**Written problem**: Write the data below out exactly as it stands. Do not include the pictures.

··········

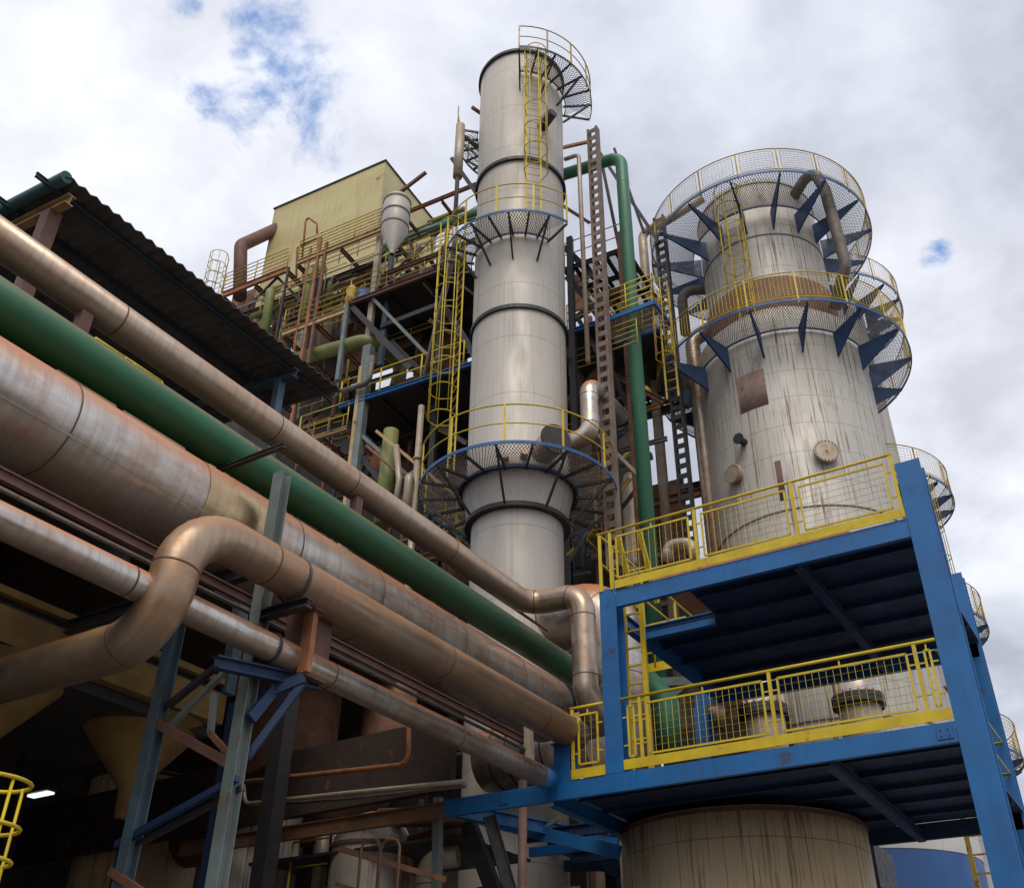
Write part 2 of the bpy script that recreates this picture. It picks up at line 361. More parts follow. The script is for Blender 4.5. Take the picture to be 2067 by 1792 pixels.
def ringplat(parent,z,r0,r1,a0,a1,rail='plain',nb=12,bk='strut',shell=None,cell=.075,edge=RIM,name='ring_platform',nposts=10,bd=.9,bh=None,railh=1.1,step=.11,bm=None,ym=YEL,railm=None,ra0=None,ra1=None,midrail=1):
    """curved walkway round a vertical vessel; coordinates relative to the parent's axis"""
    full=abs(a1-a0)>=359.9; cx,cy=parent.location.x,parent.location.y
    def C(a,r,zz): return Vector((cx+r*math.cos(a),cy+r*math.sin(a),zz))
    b=MB(); nseg=max(8,int(abs(a1-a0)/5))
    b.sector(r1-.01,r1+.01,z-.055,z+.035,a0,a1,nseg,(cx,cy)); b.sector(r0-.012,r0+.012,z-.07,z-.005,a0,a1,nseg,(cx,cy))
    pl=b.build(name,edge,parent)
    g=MB(); rm=(r0+r1)/2; k=int(abs(R(a1-a0))*rm/cell); dw=(r1-r0)/rm*.55
    wd=.0105
    for i in range(k+1):
        a=R(a0)+R(a1-a0)*i/k
        for sg in (-1,1):
            ae=a+sg*dw
            if not full and not (R(a0)-1e-3<=ae<=R(a1)+1e-3): continue
            g.bar(C(a,r0,z-.02),C(ae,r1,z-.02),.013,.01)
    g.build('grating',MESHM,pl)
    # radial support bars and brackets
    sh=shell or r0
    for i in range(nb if full else nb+1):
        a=R(a0)+R(a1-a0)*(i+(.5 if full else 0))/nb
        if not full: a=R(a0)+R(a1-a0)*i/nb
        b=MB(); tn=Vector((-math.sin(a),math.cos(a),0))
        if bk=='wedge':
            b.poly([C(a,sh+.01,z-.03),C(a,r1-.02,z-.03),C(a,r1-.02,z-.10),C(a,sh+.01,z-.03-bd)],tn,.016)
            b.bar(C(a,sh+.012,z-.05-bd*.99),C(a,r1-.02,z-.11),.06,.012)
            b.build('bracket',bm or BRK,pl)
        else:
            b.bar(C(a,sh+.01,z-.06),C(a,r1-.015,z-.06),.05,.07)
            if i%2==0: b.bar(C(a,sh+.01,z-.06-bd),C(a,r1-.12,z-.09),.05,.06)
            b.build('bracket',bm or DRK,pl)
    if rail:
        ra0=a0 if ra0 is None else ra0; ra1=a1 if ra1 is None else ra1; fullr=abs(ra1-ra0)>=359.9
        b=MB(); na=max(8,int(abs(ra1-ra0)/5))
        hs=[railh,railh*.5] if rail=='plain' else [railh,.12]
        for h in hs:
            pts=[C(R(ra0+(ra1-ra0)*i/na),r1-.02,z+h) for i in range(na if fullr else na+1)]; b.tube(pts,.021 if h==railh else .017,6,closed=fullr)
        for i in range(nposts if fullr else nposts+1):
            a=R(ra0)+R(ra1-ra0)*i/nposts; b.bar(C(a,r1-.02,z-.1),C(a,r1-.02,z+railh),.05,.03,Vector((math.cos(a),math.sin(a),0)))
        b.build('railing',railm or ym,pl)
        if rail=='mesh':
            for i in range(nposts):
                s0=R(ra0)+R(ra1-ra0)*(i+.09)/nposts; s1=R(ra0)+R(ra1-ra0)*(i+.91)/nposts; ns=5
                f=MB(); lo=[C(s0+(s1-s0)*t/ns,r1-.02,z+.2) for t in range(ns+1)]; hi=[p+UP*(railh-.32) for p in lo]
                f.tube(lo,.011,4); f.tube(hi,.011,4); f.tube([lo[0],hi[0]],.011,4); f.tube([lo[-1],hi[-1]],.011,4)
                ww=(lo[-1]-lo[0]).length; kk=max(2,int(ww/step))
                for t in range(1,kk):
                    p=C(s0+(s1-s0)*t/kk,r1-.02,z+.2); f.tube([p,p+UP*(railh-.32)],.0055,3,cap=False)
                for t in range(1,max(2,int((railh-.32)/step))): f.tube([p+UP*t*step for p in lo],.0055,3,cap=False)
                f.build('mesh_panel',railm or ym,pl)
    return pl

# ================================================================== SETTING
g=MB(); g.q([(-400,-400,0),(400,-400,0),(400,400,0),(-400,400,0)],[(0,1,2,3)]); struct('ground',g,GRD)

# ================================================================== BLUE TWO-DECK PLATFORM
Y0,Y1=14.0,19.3
t=thing('steel_platform','bright blue two deck steel platform with yellow mesh railings beside the big rusty column','platform',(-5,14,0))
def hcol(x,y,z0,z1,m,w=.30,par=t,nm='column'):
    b=MB(); b.box((x-w/2,y-w*.5,z0),(x+w/2,y-w*.5+.02,z1)); b.box((x-w/2,y+w*.5-.02,z0),(x+w/2,y+w*.5,z1)); b.box((x-.008,y-w*.5+.02,z0),(x+.008,y+w*.5-.02,z1)); return b.build(nm,m,par)
hcol(-6.98,Y0+.15,5.905,8.97,BLUE); 
b=MB(); b.box((-2.02,Y0,0),(-1.66,Y0+.02,9.86)); b.box((-2.02,Y0+.32,0),(-1.66,Y0+.34,9.86)); b.box((-1.85,Y0+.02,0),(-1.83,Y0+.32,9.86)); b.build('column',BLUE,t)
hcol(-2.2,Y1+.15,0,10.3,BLUE,.3); hcol(-7.6,Y1+.15,0,8.6,BLUE,.3)
b=MB(); b.box((-8.06,Y0+.01,5.905),(-7.78,Y0+.03,6.5)); b.box((-8.06,Y0+.25,5.905),(-7.78,Y0+.27,6.5)); b.box((-7.93,Y0+.03,5.905),(-7.91,Y0+.25,6.5)); b.box((-8.1,Y0-.02,6.5),(-7.74,Y0+.3,6.52)); b.build('pipe_post',BLUE,t)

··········

**Task solution**:
Write part 2 of the bpy script that recreates this picture. It picks up at line 361. More parts follow. The script is for Blender 4.5. Take the picture to be 2067 by 1792 pixels.
def ringplat(parent,z,r0,r1,a0,a1,rail='plain',nb=12,bk='strut',shell=None,cell=.075,edge=RIM,name='ring_platform',nposts=10,bd=.9,bh=None,railh=1.1,step=.11,bm=None,ym=YEL,railm=None,ra0=None,ra1=None,midrail=1):
    """curved walkway round a vertical vessel; coordinates relative to the parent's axis"""
    full=abs(a1-a0)>=359.9; cx,cy=parent.location.x,parent.location.y
    def C(a,r,zz): return Vector((cx+r*math.cos(a),cy+r*math.sin(a),zz))
    b=MB(); nseg=max(8,int(abs(a1-a0)/5))
    b.sector(r1-.01,r1+.01,z-.055,z+.035,a0,a1,nseg,(cx,cy)); b.sector(r0-.012,r0+.012,z-.07,z-.005,a0,a1,nseg,(cx,cy))
    pl=b.build(name,edge,parent)
    g=MB(); rm=(r0+r1)/2; k=int(abs(R(a1-a0))*rm/cell); dw=(r1-r0)/rm*.55
    wd=.0105
    for i in range(k+1):
        a=R(a0)+R(a1-a0)*i/k
        for sg in (-1,1):
            ae=a+sg*dw
            if not full and not (R(a0)-1e-3<=ae<=R(a1)+1e-3): continue
            g.bar(C(a,r0,z-.02),C(ae,r1,z-.02),.013,.01)
    g.build('grating',MESHM,pl)
    # radial support bars and brackets
    sh=shell or r0
    for i in range(nb if full else nb+1):
        a=R(a0)+R(a1-a0)*(i+(.5 if full else 0))/nb
        if not full: a=R(a0)+R(a1-a0)*i/nb
        b=MB(); tn=Vector((-math.sin(a),math.cos(a),0))
        if bk=='wedge':
            b.poly([C(a,sh+.01,z-.03),C(a,r1-.02,z-.03),C(a,r1-.02,z-.10),C(a,sh+.01,z-.03-bd)],tn,.016)
            b.bar(C(a,sh+.012,z-.05-bd*.99),C(a,r1-.02,z-.11),.06,.012)
            b.build('bracket',bm or BRK,pl)
        else:
            b.bar(C(a,sh+.01,z-.06),C(a,r1-.015,z-.06),.05,.07)
            if i%2==0: b.bar(C(a,sh+.01,z-.06-bd),C(a,r1-.12,z-.09),.05,.06)
            b.build('bracket',bm or DRK,pl)
    if rail:
        ra0=a0 if ra0 is None else ra0; ra1=a1 if ra1 is None else ra1; fullr=abs(ra1-ra0)>=359.9
        b=MB(); na=max(8,int(abs(ra1-ra0)/5))
        hs=[railh,railh*.5] if rail=='plain' else [railh,.12]
        for h in hs:
            pts=[C(R(ra0+(ra1-ra0)*i/na),r1-.02,z+h) for i in range(na if fullr else na+1)]; b.tube(pts,.021 if h==railh else .017,6,closed=fullr)
        for i in range(nposts if fullr else nposts+1):
            a=R(ra0)+R(ra1-ra0)*i/nposts; b.bar(C(a,r1-.02,z-.1),C(a,r1-.02,z+railh),.05,.03,Vector((math.cos(a),math.sin(a),0)))
        b.build('railing',railm or ym,pl)
        if rail=='mesh':
            for i in range(nposts):
                s0=R(ra0)+R(ra1-ra0)*(i+.09)/nposts; s1=R(ra0)+R(ra1-ra0)*(i+.91)/nposts; ns=5
                f=MB(); lo=[C(s0+(s1-s0)*t/ns,r1-.02,z+.2) for t in range(ns+1)]; hi=[p+UP*(railh-.32) for p in lo]
                f.tube(lo,.011,4); f.tube(hi,.011,4); f.tube([lo[0],hi[0]],.011,4); f.tube([lo[-1],hi[-1]],.011,4)
                ww=(lo[-1]-lo[0]).length; kk=max(2,int(ww/step))
                for t in range(1,kk):
                    p=C(s0+(s1-s0)*t/kk,r1-.02,z+.2); f.tube([p,p+UP*(railh-.32)],.0055,3,cap=False)
                for t in range(1,max(2,int((railh-.32)/step))): f.tube([p+UP*t*step for p in lo],.0055,3,cap=False)
                f.build('mesh_panel',railm or ym,pl)
    return pl

# ================================================================== SETTING
g=MB(); g.q([(-400,-400,0),(400,-400,0),(400,400,0),(-400,400,0)],[(0,1,2,3)]); struct('ground',g,GRD)

# ================================================================== BLUE TWO-DECK PLATFORM
Y0,Y1=14.0,19.3
t=thing('steel_platform','bright blue two deck steel platform with yellow mesh railings beside the big rusty column','platform',(-5,14,0))
def hcol(x,y,z0,z1,m,w=.30,par=t,nm='column'):
    b=MB(); b.box((x-w/2,y-w*.5,z0),(x+w/2,y-w*.5+.02,z1)); b.box((x-w/2,y+w*.5-.02,z0),(x+w/2,y+w*.5,z1)); b.box((x-.008,y-w*.5+.02,z0),(x+.008,y+w*.5-.02,z1)); return b.build(nm,m,par)
hcol(-6.98,Y0+.15,5.905,8.97,BLUE); 
b=MB(); b.box((-2.02,Y0,0),(-1.66,Y0+.02,9.86)); b.box((-2.02,Y0+.32,0),(-1.66,Y0+.34,9.86)); b.box((-1.85,Y0+.02,0),(-1.83,Y0+.32,9.86)); b.build('column',BLUE,t)
hcol(-2.2,Y1+.15,0,10.3,BLUE,.3); hcol(-7.6,Y1+.15,0,8.6,BLUE,.3)
b=MB(); b.box((-8.06,Y0+.01,5.905),(-7.78,Y0+.03,6.5)); b.box((-8.06,Y0+.25,5.905),(-7.78,Y0+.27,6.5)); b.box((-7.93,Y0+.03,5.905),(-7.91,Y0+.25,6.5)); b.box((-8.1,Y0-.02,6.5),(-7.74,Y0+.3,6.52)); b.build('pipe_post',BLUE,t)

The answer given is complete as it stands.